Apenas bordear el gobierno de Nicolás Maduro es, a todas luces, sospechoso en un documental sobre la mala alimentación donde se reconoce la profunda crisis actual de uno de los países investigados. La película está enfocada en atacar las industrias de alimentos y colateralmente las farmacéuticas, como hicieron en su momento con torpeza Michael Moore con las armas y Morgan Spurlock con McDonald’s. Pero aquí la ideología está escurriendo tropiezos verdaderamente irresponsables. No olvidemos que el mismo Hugo Chávez fue engordando considerablemente en sus mandatos y esto Szeplaki ni lo menciona; por no hablar de las medidas económicas tomadas en sus períodos que exacerbaron los alcances alimentarios del Estado con expropiaciones. Que además la película silencie la gordura masculina en el poder pero acentúe la atención en la gordura femenina de las ‘ciudadanas de a pie’ podría estar insinuando que el problema de la obesidad es femenino e irregular. Nada más impreciso que esto.

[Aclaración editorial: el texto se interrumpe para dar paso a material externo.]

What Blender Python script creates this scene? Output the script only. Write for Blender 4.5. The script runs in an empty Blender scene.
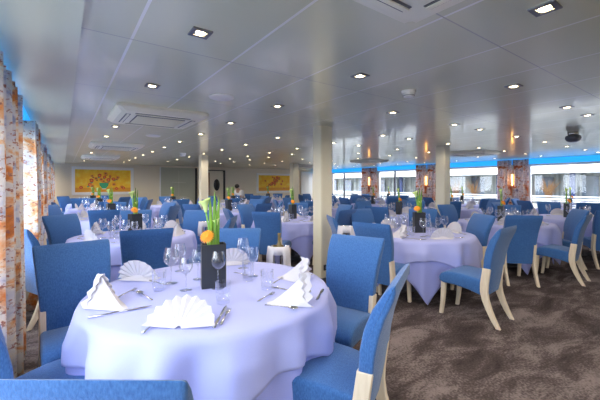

Al final, no es ni la paradoja (un titular sobre guisos en la situación alimentaria venezolana contrasta con un chef diciendo que la gastronomía venezolana se basa en guisos***) ni la contradicción lo que sabotea la obra. Es la falta de ambigüedad en una realizadora con tres años de emigrada y varias ciudades a cuestas para alcanzar el nivel irónico de plantear un documental titulado Candy Bar. Aquí lo más edulcorado es su propia visión y no las golosinas que tanto vilipendia como si los espectadores fuésemos niños a los que hay que reprender. Incluso si lo fuésemos, la presencia tan marcada de planos fijos y entrevistadas en reposo se contradice con el sedentarismo de la población actual cuestionado varias veces por las especialistas consultadas.